* start ENTRIES SUPPLIED *

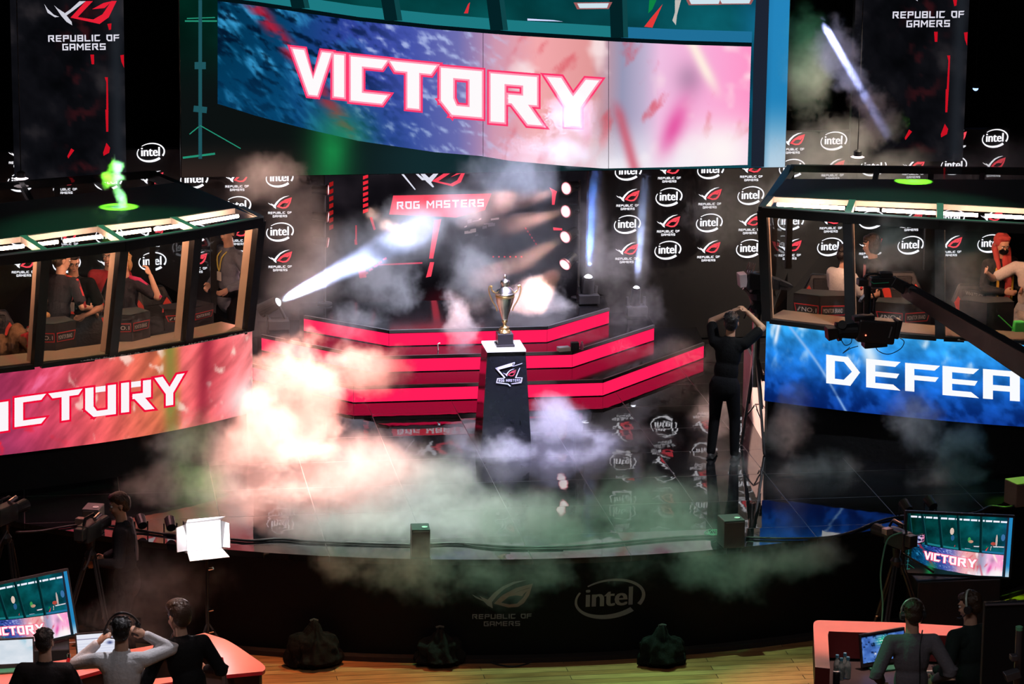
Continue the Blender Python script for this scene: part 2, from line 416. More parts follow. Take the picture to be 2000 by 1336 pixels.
struct(MB().box((0, -6, -.1), (30, 34, .2)).build('floor', floor_material()), 'polished wooden hall floor in front of the stage')
struct(MB().box((0, 10.2, 5), (30, .3, 10.4)).build('wall_back', mat('black_drape', (.008, .008, .009), .95)), 'black hall wall behind the stage')
struct(MB().box((-14, -2, 5), (.3, 24, 10.4)).build('wall_left', mat('black_drape')), 'black hall wall on the left')
struct(MB().box((14, -2, 5), (.3, 24, 10.4)).build('wall_right', mat('black_drape')), 'black hall wall on the right')

# ---------------------------------------------------------------- stage platform
def deck_material():
    m = mat('gloss_deck', (.008, .008, .01), .07, var=0); nt = m.node_tree; b = nt.nodes['Principled BSDF']
    N = nt.nodes.new; Lk = nt.links.new
    tc = N('ShaderNodeTexCoord'); mp = N('ShaderNodeMapping'); mp.inputs['Location'].default_value = (.32, .22, 0)
    Lk(tc.outputs['Object'], mp.inputs[0])
    fr = N('ShaderNodeVectorMath'); fr.operation = 'FRACTION'; Lk(mp.outputs[0], fr.inputs[0])
    sx = N('ShaderNodeSeparateXYZ'); Lk(fr.outputs[0], sx.inputs[0])
    def mth(op, a, b_=None):
        n = N('ShaderNodeMath'); n.operation = op
        for i, q in enumerate((a, b_)):
            if q is None: continue
            if isinstance(q, (int, float)): n.inputs[i].default_value = q
            else: Lk(q, n.inputs[i])
        return n.outputs[0]
    line = mth('MAXIMUM', mth('LESS_THAN', sx.outputs[0], .009), mth('LESS_THAN', sx.outputs[1], .009))
    mx = N('ShaderNodeMix'); mx.data_type = 'RGBA'; Lk(line, mx.inputs[0]); mx.inputs[6].default_value = (.008, .008, .01, 1); mx.inputs[7].default_value = (.03, .029, .032, 1)
    Lk(mx.outputs[2], b.inputs['Base Color'])
    Lk(mth('ADD', mth('MULTIPLY', line, .35), .025), b.inputs['Roughness'])
    fl = N('ShaderNodeVectorMath'); fl.operation = 'FLOOR'; Lk(mp.outputs[0], fl.inputs[0])
    wn = N('ShaderNodeTexWhiteNoise'); wn.noise_dimensions = '2D'; Lk(fl.outputs[0], wn.inputs['Vector'])
    nz = N('ShaderNodeTexNoise'); nz.inputs['Scale'].default_value = 9.; Lk(tc.outputs['Object'], nz.inputs['Vector'])
    def tilt(src, amt):
        s = N('ShaderNodeVectorMath'); s.operation = 'SUBTRACT'; Lk(src, s.inputs[0]); s.inputs[1].default_value = (.5, .5, .5)
        k = N('ShaderNodeVectorMath'); k.operation = 'MULTIPLY'; Lk(s.outputs[0], k.inputs[0]); k.inputs[1].default_value = (amt, amt, 0); return k.outputs[0]
    ad = N('ShaderNodeVectorMath'); Lk(tilt(wn.outputs['Color'], .014), ad.inputs[0]); Lk(tilt(nz.outputs['Color'], .010), ad.inputs[1])
    ge = N('ShaderNodeNewGeometry'); a2 = N('ShaderNodeVectorMath'); Lk(ge.outputs['Normal'], a2.inputs[0]); Lk(ad.outputs[0], a2.inputs[1])
    no = N('ShaderNodeVectorMath'); no.operation = 'NORMALIZE'; Lk(a2.outputs[0], no.inputs[0]); Lk(no.outputs[0], b.inputs['Normal'])
    b.inputs['Specular IOR Level'].default_value = .9
    return m
RS = 9.0
def front_y(x): return -4.03 + RS - math.sqrt(RS * RS - (x - .1) ** 2) if abs(x - .1) < 8 else -4.03 + RS - math.sqrt(RS * RS - 64)
xs = [-7.9 + i * 16 / 64 for i in range(65)]
stage = thing('stage_platform', 'raised black stage with mirror gloss deck and curved black front', 'stage', (0, 0, 0))
mb = MB(); mb.prism([(x, front_y(x)) for x in xs] + [(8.1, 9.9), (-7.9, 9.9)], lambda x, y: (x, y, SZ), lambda x, y: (x, y, SZ - .06))
mb.build('deck', deck_material(), stage)
mb = MB()
for a, b in zip(xs[:-1], xs[1:]):
    mb.add([(a, front_y(a) + .01, SZ - .06), (b, front_y(b) + .01, SZ - .06), (b, front_y(b) + .06, 0), (a, front_y(a) + .06, 0)], [(0, 1, 2, 3)])
mb.build('front_skirt', mat('skirt_board', (.0055, .0055, .006), .7, scale=3), stage)
mb = MB()
for a, b in zip(xs[:-1], xs[1:]):
    p = [(a, front_y(a) - .06, 0), (b, front_y(b) - .06, 0), (b, front_y(b) - .06, .05), (a, front_y(a) - .06, .05)]
    mb.add(p + [(q[0], q[1] + .12, q[2]) for q in p], [(0, 1, 2, 3), (3, 2, 6, 7)])
mb.build('base_strip', mat('dark_rubber', (.03, .022, .02), .7), stage)
GPR = mat('grey_print', (.2, .19, .21), .6); GPR2 = mat('grey_red_print', (.2, .1, .09), .6)
def on_front(x0, z0, w, h):                          # marks printed on the curved skirt
    def f(a, b):
        x = x0 + a * w; z = z0 + b * h; k = (SZ - .06 - z) / (SZ - .06)
        return (x, front_y(x) + .01 + .05 * k - .006, z)
    return f
p = gy(1122, 1217, front_y(.2)); q = gy(1263, 1125, front_y(.7))
oval_mark(MB(), on_front(p.x, p.z, (q.x - p.x) / 1.5, (q.z - p.z))).build('printed_oval', GPR, stage)
p = gy(922, 1190, front_y(-.9)); q = gy(1041, 1132, front_y(-.6))
eye_mark(MB(), on_front(p.x, p.z, q.x - p.x, q.z - p.z)).build('printed_eye', [GPR, GPR2], stage)

# ---------------------------------------------------------------- back walls with rows of lit marks
PANEL = mat('led_wall_panel', (.02, .018, .02), .55, scale=4)
WY = 5.08
mb = oval_mark(MB(), lambda a, b: ((a - .75) * .232, 0, (b - .5) * .262)); oval_p = mb.build('oval_logo', WHT_LED)
mb = eye_mark(MB(), lambda a, b: ((a - .5) * .3, 0, (b - .3) * .165)); eye_p = mb.build('eye_logo', [WHT_LED, RED_LED])
def logo_wall(name, label, x0, x1, ztop, cx, cz, k0, k1):
    w = thing(name, label, 'logo wall', ((x0 + x1) / 2, WY, SZ))
    MB().box(((x0 + x1) / 2, WY + .08, (SZ + .012 + ztop) / 2), (x1 - x0, .14, ztop - SZ - .012)).build('panel', PANEL, w)
    for k in range(k0, k1 + 1):
        for j in range(0, 6):
            x = cx + k * .5265; z = cz + j * .342
            if z > ztop - .02 or x > x1 - .15 or x < x0 + .15: continue
            src = oval_p if (k + j) % 2 else eye_p
            c = src.copy(); COL.objects.link(c); c.parent = w; c.location = (x - w.location.x, .004 - .004, z - SZ)
    return w
logo_wall('logo_wall', 'black wall of lit white and red logos right of the centre screen', 1.77, 7.2, 3.72, 2.27, 2.235, 0, 9)
logo_wall('logo_wall', 'black wall of lit white and red logos left of the centre screen', -7.4, -1.55, 3.63, -2.11 - .5265 * 10, 2.225, 0, 10)
# the copies carry the marks; the two prototypes become the first marks of the walls
for o_, (wx, wz) in ((oval_p, (0, 0)), (eye_p, (0, 0))): bpy.data.objects.remove(o_)

# ---------------------------------------------------------------- centre screen (recessed)
CY = 6.75
cs = thing('center_led_screen', 'recessed black LED wall showing a red title banner', 'LED screen', (.2, CY, SZ))
MB().box((.2, CY + .09, 3.02), (5.6, .16, 3.87)).build('panel', mat('led_black', (.012, .011, .012), .5), cs)
f0 = lambda u, v: gy(u, v, CY - .004); f1 = lambda u, v: gy(u, v, CY - .008)
cols = []; mb = MB()
def bgp(a, b):
    n = fbm(a * 9, b * 7, 5); c = ramp(n, [(0, (14, 12, 14)), (.5, (24, 22, 26)), (1, (60, 52, 58))])
    c = mixc(c, (120, 18, 30), ss(.62, .8, fbm(a * 5 + 7, b * 4, 3)) * .3); return c
cols += gridmesh(mb, lambda a, b: (-2.6 + 5.6 * a, CY - .002, 4.95 - 3.85 * b), 90, 64, bgp)
RD = (255, 70, 92)
for c, pts in [
    (RD, [(768, 382), (960, 378), (947, 410), (890, 425), (855, 423), (760, 419)]),
    (RD, [(848, 430), (862, 428), (846, 505), (838, 505)]), (RD, [(840, 512), (848, 512), (842, 540), (832, 542)]),
    (RD, [(840, 597), (851, 597), (858, 648), (849, 650)]),
    ((215, 40, 75), [(735, 516), (825, 512), (825, 515), (735, 519)]),
    (RD, [(1073, 366), (1088, 374), (1086, 380), (1083, 400), (1078, 400), (1078, 376)]),
    (RD, [(1080, 444), (1098, 446), (1098, 450), (1081, 450)]), (RD, [(1110, 402), (1126, 401), (1126, 404), (1110, 405)]),
    ((190, 25, 45), [(692, 468), (697, 468), (698, 478), (693, 478)]), ((190, 25, 45), [(694, 440), (697, 440), (697, 476), (694, 478)]),
    ((200, 30, 60), [(722, 425), (727, 424), (734, 448), (730, 450)]),
    ((230, 60, 70), [(700, 530), (714, 526), (716, 542), (702, 543)]),
    ((150, 20, 40), [(735, 600), (741, 599), (760, 628), (755, 630)]),
]: polyc(mb, cols, pts, f0, c)
for k in range(7):
    polyc(mb, cols, [(709, 344 + k * 11), (719, 341 + k * 11), (719, 347 + k * 11), (709, 351 + k * 11)], f0, (235, 45, 60))
    polyc(mb, cols, [(643, 357 + k * 14), (651, 354 + k * 14), (651, 362 + k * 14), (643, 366 + k * 14)], f0, (150, 30, 30))
for k in range(6):
    polyc(mb, cols, [(962 + k * 11, 500), (965 + k * 11, 500), (965 + k * 11, 503), (962 + k * 11, 503)], f0, (235, 45, 60))
    polyc(mb, cols, [(1025 + k * 4, 444 + k * 6), (1028 + k * 4, 445 + k * 6), (1029 + k * 4, 448 + k * 6), (1026 + k * 4, 448 + k * 6)], f0, (170, 30, 45))
    polyc(mb, cols, [(702 + k * 9, 541 - k * 7), (709 + k * 9, 537 - k * 7), (711 + k * 9, 541 - k * 7), (704 + k * 9, 544 - k * 7)], f0, (220, 30, 80))
for pts in ([(782, 338), (787, 338), (812, 370), (810, 371)], [(810, 338), (815, 338), (832, 352), (824, 352)], [(820, 338), (828, 338), (838, 347), (848, 338), (857, 338), (842, 356), (848, 365), (845, 366), (832, 354)]):
    polyc(mb, cols, pts, f0, (225, 225, 240))
for pts in ([(843, 354), (868, 338), (880, 338), (856, 354)], [(843, 354), (856, 354), (880, 359), (893, 352), (901, 338), (908, 338), (900, 356), (884, 364)], [(880, 346), (893, 338), (902, 338)]):
    polyc(mb, cols, pts, f0, (255, 70, 92))
mx_ = lambda x, y: f1(775 + x * 170, 409 - x * 5.4 - y * 15)
ps, w = text_polys('ROG MASTERS', .8, .22, .26, .22)
for p in ps: polyc(mb, cols, [(q[0] / w, q[1]) for q in p], mx_, (250, 235, 245))
for k in range(16):                                  # machine drawing right of the banner
    x, y = 905 + random.random() * 55, 425 + random.random() * 40; w_, h_ = 4 + random.random() * 14, 2 + random.random() * 6
    polyc(mb, cols, [(x, y), (x + w_, y - 2), (x + w_, y + h_ - 2), (x, y + h_)], f0, [(95, 88, 95), (60, 56, 60), (150, 130, 130)][k % 3])
mb.build('picture', ledvc('center_picture', 1.0), cs, vc=cols)

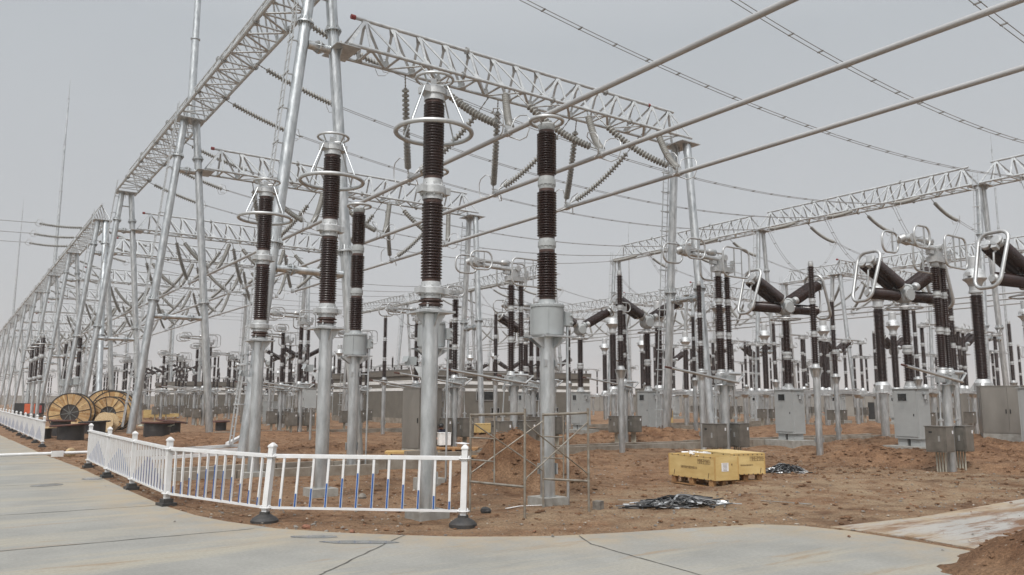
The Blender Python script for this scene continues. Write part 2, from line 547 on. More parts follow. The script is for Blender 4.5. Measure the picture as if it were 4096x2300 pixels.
def make_arrester():
    a = Asset('surge_arrester', 'surge arrester')
    p = a.part('pole')
    p.tube((0, 0, -0.3), (0, 0, 3.34), 0.137, 'galv', n=28)
    p.box((0, 0, 3.365), (0.62, 0.62, 0.035), 'galv')
    for i in range(4):
        t = math.pi * i / 2
        c, s = math.cos(t), math.sin(t)
        p.plate([(0.13 * c, 0.13 * s, 3.345), (0.28 * c, 0.28 * s, 3.345), (0.28 * c, 0.28 * s, 3.32), (0.13 * c, 0.13 * s, 3.11)], 0.014, 'galv')
    for s in (1, -1):
        p.box((0.1 * s, -0.11 * s, 0.62), (0.03, 0.06, 0.2), 'galv')
    b = a.part('concrete_base')
    b.box((0, 0, -0.07), (0.54, 0.54, 0.36), 'pad')
    z = a.part('foot_insulator')
    z.lathe([(0.20, 3.383), (0.20, 3.42), (0.15, 3.43), (0.15, 3.46)], 'casting', 24, share=False)
    for i in range(4):
        t = math.pi * i / 2 + 0.78
        z.tube((0.185 * math.cos(t), 0.185 * math.sin(t), 3.44), (0.185 * math.cos(t), 0.185 * math.sin(t), 3.52), 0.02, 'casting', n=8)
    z.lathe([(0.15, 3.46), (0.15, 3.48), (0.21, 3.495), (0.21, 3.505), (0.15, 3.535), (0.15, 3.545), (0.21, 3.56), (0.21, 3.57), (0.15, 3.60)], 'porcelain_neck', 24)

    def joint(z0, z1):
        f = a.part('flange')
        h = z1 - z0
        f.lathe([(0.178, z0), (0.178, z0 + 0.24 * h)], 'casting', 24)
        f.lathe([(0.215, z0 + 0.24 * h), (0.225, z0 + 0.30 * h), (0.225, z0 + 0.62 * h), (0.20, z0 + 0.70 * h)], 'casting', 24, share=False)
        f.lathe([(0.178, z0 + 0.70 * h), (0.172, z1)], 'casting', 24)
        for sx in (-1, 1):
            f.box((sx * 0.235, -0.03, z0 + 0.46 * h), (0.10, 0.20, 0.33 * h), 'casting')
        for i in range(8):
            t = math.pi * i / 4 + 0.39
            f.tube((0.197 * math.cos(t), 0.197 * math.sin(t), z0 + 0.16 * h), (0.197 * math.cos(t), 0.197 * math.sin(t), z0 + 0.8 * h), 0.014, 'casting', n=6)
    joint(3.60, 3.89)
    i1 = a.part('insulator')
    i1.lathe([(0.16, 3.89), (0.16, 3.94)], 'porcelain_neck', 24)
    sheds(i1, 0, 0, 3.94, 5.27, 0.15, 0.185, 0.0505, 28)
    i1.lathe([(0.16, 5.27), (0.16, 5.33)], 'porcelain_neck', 24)
    joint(5.33, 5.69)
    i2 = a.part('insulator')
    i2.lathe([(0.16, 5.69), (0.16, 5.75)], 'porcelain_neck', 24)
    sheds(i2, 0, 0, 5.75, 7.07, 0.15, 0.185, 0.0505, 28)
    i2.lathe([(0.16, 7.07), (0.16, 7.12)], 'porcelain_neck', 24)
    t = a.part('top_fitting')
    t.lathe([(0.18, 7.12), (0.18, 7.22), (0.205, 7.23), (0.205, 7.35), (0.19, 7.37)], 'casting', 24, share=False)
    for sx in (-1, 1):
        t.box((sx * 0.22, -0.02, 7.29), (0.11, 0.24, 0.12), 'casting')
    t.box((-0.02, 0, 7.44), (0.11, 0.015, 0.2), 'alu')
    rg = len(a.parts)
    g = a.part('grading_ring')
    g.path(circle((0, 0, 6.55), 0.665, 44), 0.042, 'alu', 12, True)
    for i in range(4):
        s = a.part('strut', rg)
        ang = math.pi * (i / 2) + 0.45
        c, q = math.cos(ang), math.sin(ang)
        s.path([(0.16 * c, 0.16 * q, 7.38), (0.255 * c, 0.255 * q, 7.38), (0.285 * c, 0.285 * q, 7.33), (0.62 * c, 0.62 * q, 6.63), (0.64 * c, 0.64 * q, 6.54)], 0.016, 'galv', 8)
    rg = len(a.parts)
    g = a.part('grading_ring')
    g.path(circle((0, 0, 7.53), 0.325, 36), 0.027, 'alu', 10, True)
    for i in range(4):
        s = a.part('strut', rg)
        ang = math.pi * (i / 2) + 0.45
        c, q = math.cos(ang), math.sin(ang)
        s.bar((0.20 * c, 0.20 * q, 7.36), (0.315 * c, 0.315 * q, 7.53), 0.035, 0.008, 'alu', (c, q, 0))
    m = a.part('counter_box')
    m.bar((-0.12, 0.03, 2.42), (-0.30, 0.1, 2.46), 0.05, 0.01, 'galv')
    m.box((-0.31, 0.10, 2.54), (0.17, 0.10, 0.14), 'paint_grey')
    m.plate([(-0.395, 0.2, 2.62), (-0.395, 0.0, 2.62), (-0.43, 0.0, 2.52), (-0.43, 0.2, 2.52)], 0.006, 'paint_grey')
    m.plate([(-0.137, 0.0, 2.45), (-0.27, 0.05, 2.45), (-0.137, 0.0, 2.22)], 0.012, 'galv')
    return a


def make_cvt():
    a = Asset('voltage_transformer', 'transformer')
    p = a.part('pole')
    p.tube((0, 0, -0.3), (0, 0, 3.08), 0.142, 'galv', n=28)
    p.box((0, 0, 3.095), (0.5, 0.5, 0.03), 'galv')
    for s in (-1, 1):
        p.plate([(0.1 * s, 0.06, 3.08), (0.40 * s, 0.06, 3.08), (0.40 * s, 0.06, 3.05), (0.13 * s, 0.06, 2.87)], 0.014, 'galv')
        p.plate([(0.1 * s, -0.06, 3.08), (0.40 * s, -0.06, 3.08), (0.40 * s, -0.06, 3.05), (0.13 * s, -0.06, 2.87)], 0.014, 'galv')
        p.plate([(0.06, 0.1 * s, 3.08), (0.06, 0.38 * s, 3.08), (0.06, 0.38 * s, 3.05), (0.06, 0.13 * s, 2.86)], 0.014, 'galv')
        p.box((0.0, 0.36 * s, 3.095), (0.72, 0.1, 0.03), 'galv')
        p.box((0.13 * s, -0.1 * s, 0.62), (0.03, 0.06, 0.2), 'galv')
        p.box((0.12 * s, -0.1, 2.6), (0.05, 0.07, 0.13), 'galv')
    b = a.part('concrete_base')
    b.box((0, 0, -0.07), (0.54, 0.54, 0.36), 'pad')
    tk = len(a.parts)
    t = a.part('tank')
    t.lathe([(0.30, 3.11), (0.31, 3.14), (0.31, 3.66), (0.325, 3.67), (0.325, 3.71), (0.315, 3.72), (0.31, 3.73)], 'paint_grey', 40, share=False)
    t.lathe([(0.19, 3.73), (0.165, 3.77), (0.16, 3.82)], 'paint_grey', 30)
    for i in range(24):
        g = 2 * math.pi * i / 24
        t.tube((0.315 * math.cos(g), 0.315 * math.sin(g), 3.655), (0.315 * math.cos(g), 0.315 * math.sin(g), 3.735), 0.009, 'paint_grey', n=6)
    for g in (-2.2, -0.5, 1.0, 2.6):
        t.box((0.315 * math.cos(g), 0.315 * math.sin(g), 3.4), (0.03, 0.03, 0.5), 'paint_grey', Matrix.Rotation(g, 3, 'Z'))
    q = a.part('terminal_box', tk)
    q.box((0.36, -0.14, 3.45), (0.16, 0.2, 0.26), 'paint_grey')
    for zz in (3.38, 3.52):
        q.tube((0.40, -0.235, zz), (0.40, -0.29, zz), 0.025, 'casting', n=8)
    for z0, z1 in ((3.82, 4.80), (5.02, 6.02), (6.27, 7.22)):
        i = a.part('insulator')
        i.lathe([(0.155, z0), (0.155, z0 + 0.05)], 'porcelain_neck', 24)
        sheds(i, 0, 0, z0 + 0.05, z1 - 0.05, 0.145, 0.195, 0.0505, 28)
        i.lathe([(0.155, z1 - 0.05), (0.155, z1)], 'porcelain_neck', 24)
    for z0, z1 in ((4.80, 5.02), (6.02, 6.27)):
        f = a.part('flange')
        h = z1 - z0
        f.lathe([(0.155, z0), (0.165, z0 + 0.3 * h), (0.178, z0 + 0.32 * h), (0.178, z0 + 0.68 * h), (0.165, z0 + 0.7 * h), (0.155, z1)], 'paint_light', 28, share=False)
        for i in range(12):
            g = 2 * math.pi * i / 12
            f.tube((0.168 * math.cos(g), 0.168 * math.sin(g), z0 + 0.22 * h), (0.168 * math.cos(g), 0.168 * math.sin(g), z1 - 0.22 * h), 0.011, 'paint_light', n=6)
    tp = a.part('top_fitting')
    tp.lathe([(0.155, 7.22), (0.165, 7.25), (0.175, 7.33), (0.16, 7.36)], 'paint_light', 28, share=False)
    rg = len(a.parts)
    g = a.part('grading_ring')
    g.path(circle((0, 0, 7.42), 0.325, 40), 0.037, 'alu', 12, True)
    for i in range(4):
        s = a.part('strut', rg)
        c, q = math.cos(i * 1.571 + 0.3), math.sin(i * 1.571 + 0.3)
        s.bar((0.15 * c, 0.15 * q, 7.33), (0.32 * c, 0.32 * q, 7.42), 0.03, 0.01, 'alu')
    cd = a.part('conduit')
    cd.path([(0.37, -0.16, 3.32), (0.34, -0.19, 2.9), (0.33, -0.20, 0.3), (0.33, -0.20, -0.3)], 0.026, 'galv', 8)
    cd.box((0.24, -0.14, 2.6), (0.22, 0.03, 0.03), 'galv', Matrix.Rotation(-0.5, 3, 'Z'))
    return a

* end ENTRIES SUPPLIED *

TASK DESCRIPTION: Return only the lines running from the top of the data to the line that holds "on the right')". Include both of those lines, but skip the pictures.

ANSWER TO THIS PROBLEM:
Continue the Blender Python script for this scene: part 2, from line 416. More parts follow. Take the picture to be 2000 by 1336 pixels.
struct(MB().box((0, -6, -.1), (30, 34, .2)).build('floor', floor_material()), 'polished wooden hall floor in front of the stage')
struct(MB().box((0, 10.2, 5), (30, .3, 10.4)).build('wall_back', mat('black_drape', (.008, .008, .009), .95)), 'black hall wall behind the stage')
struct(MB().box((-14, -2, 5), (.3, 24, 10.4)).build('wall_left', mat('black_drape')), 'black hall wall on the left')
struct(MB().box((14, -2, 5), (.3, 24, 10.4)).build('wall_right', mat('black_drape')), 'black hall wall on the right')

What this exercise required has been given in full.